Köşe Yazıları

Kulak temizlemenin doğal yaşamdaki önemi nedir? – Can Kazaz

0

“Akşamleyin, ormanın ötesinden gelen bir inek böğürtüsü çok melodik ve tatlı geldi kulağıma. Önce tepe ve vadilerde dolanan ozanlardan birinin zaman zaman duyduğum serenatlarından biri sandım ama ses uzayarak ineğin doğal ve adi sesi şeklinde ayırt edilince, keyifli bir hayal kırıklığı yaşadım. O gençleri eleştirmek için değil, aksine şarkı söylemelerini takdir ettiğimi ifade etmek için söylüyorum. Şarkıları inek sesine benziyor, ikisi de doğanın dile getirilmesi.” diyor Thoreau, Walden kitabının sıklıkla romantikleşen “Sesler” kısmında.

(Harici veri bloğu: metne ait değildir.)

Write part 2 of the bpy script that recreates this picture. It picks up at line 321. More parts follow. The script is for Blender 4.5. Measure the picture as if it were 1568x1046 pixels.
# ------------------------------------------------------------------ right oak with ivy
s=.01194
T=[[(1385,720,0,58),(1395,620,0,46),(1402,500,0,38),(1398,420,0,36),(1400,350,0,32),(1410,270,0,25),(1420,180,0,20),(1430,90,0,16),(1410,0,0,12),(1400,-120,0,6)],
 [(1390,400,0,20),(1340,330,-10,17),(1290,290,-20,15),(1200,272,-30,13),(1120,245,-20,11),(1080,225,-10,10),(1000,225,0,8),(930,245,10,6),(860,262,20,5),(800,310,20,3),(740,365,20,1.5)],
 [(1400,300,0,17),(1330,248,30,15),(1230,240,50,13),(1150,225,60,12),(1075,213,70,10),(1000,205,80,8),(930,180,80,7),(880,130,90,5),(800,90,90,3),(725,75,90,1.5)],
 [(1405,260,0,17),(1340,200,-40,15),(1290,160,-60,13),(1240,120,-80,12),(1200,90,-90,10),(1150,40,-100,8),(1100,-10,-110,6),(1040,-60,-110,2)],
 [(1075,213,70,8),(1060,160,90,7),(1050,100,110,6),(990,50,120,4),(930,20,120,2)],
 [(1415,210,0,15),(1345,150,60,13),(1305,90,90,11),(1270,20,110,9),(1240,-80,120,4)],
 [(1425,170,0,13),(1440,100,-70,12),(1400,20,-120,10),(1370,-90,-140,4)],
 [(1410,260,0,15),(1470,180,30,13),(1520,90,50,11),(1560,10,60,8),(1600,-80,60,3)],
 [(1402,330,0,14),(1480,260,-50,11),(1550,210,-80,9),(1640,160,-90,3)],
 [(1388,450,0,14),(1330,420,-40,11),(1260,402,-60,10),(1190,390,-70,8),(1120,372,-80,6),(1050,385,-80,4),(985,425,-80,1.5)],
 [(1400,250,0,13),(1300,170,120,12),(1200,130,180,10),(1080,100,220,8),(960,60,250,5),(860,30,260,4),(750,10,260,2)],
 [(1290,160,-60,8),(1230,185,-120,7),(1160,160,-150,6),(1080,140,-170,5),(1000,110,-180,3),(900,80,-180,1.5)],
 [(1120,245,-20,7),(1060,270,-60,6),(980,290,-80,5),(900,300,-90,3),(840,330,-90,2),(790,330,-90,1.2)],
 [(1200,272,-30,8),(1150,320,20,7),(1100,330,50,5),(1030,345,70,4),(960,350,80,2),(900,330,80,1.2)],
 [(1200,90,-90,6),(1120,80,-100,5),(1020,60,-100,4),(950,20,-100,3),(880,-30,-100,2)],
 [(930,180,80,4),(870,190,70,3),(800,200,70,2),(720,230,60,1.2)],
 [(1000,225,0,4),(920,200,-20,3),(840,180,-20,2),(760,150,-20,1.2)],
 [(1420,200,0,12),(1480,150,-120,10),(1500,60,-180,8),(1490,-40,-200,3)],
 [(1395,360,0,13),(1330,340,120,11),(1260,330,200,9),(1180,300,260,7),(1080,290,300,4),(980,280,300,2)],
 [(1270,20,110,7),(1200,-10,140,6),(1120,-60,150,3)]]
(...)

Doğal yaşam ya da kimisi için doğaya uyumlu yaşam, doğaya bakışın derinleşmesini gerektirir. Ortak kanı o ki, doğa karmaşık örüntülerden oluşuyor ve neyin, nasıl, neden ve ne zaman olabileceğini algılayabilmenin yolu da bu örüntüleri okuyabilmekten geçiyor. Bu beceriye ister yeni-köylü olun, ister bir elinde baltayla odun yarıp diğer eliyle kılıç bileyen badass çiftçi olun, bir şeyler yapmak istiyorsanız ihtiyacınız var. Kendim de dahil doğaya mümkün olduğunca uyumlu yaşama çabasında olan insanların, sesle ve müzikle farkında veya olmadan kurduğu ciddi bir ilişki gözlemliyorum. Bu ilişkiyi “yahu müzik işte, aç ordan bir şey dinleyelim” gibi yüzeysel bırakan da, dinleme pratiklerini irdeleyerek daha derin bir noktaya götüren de vardır muhakkak. Şahit olduğum kadarıyla bu iki ucun arası da var.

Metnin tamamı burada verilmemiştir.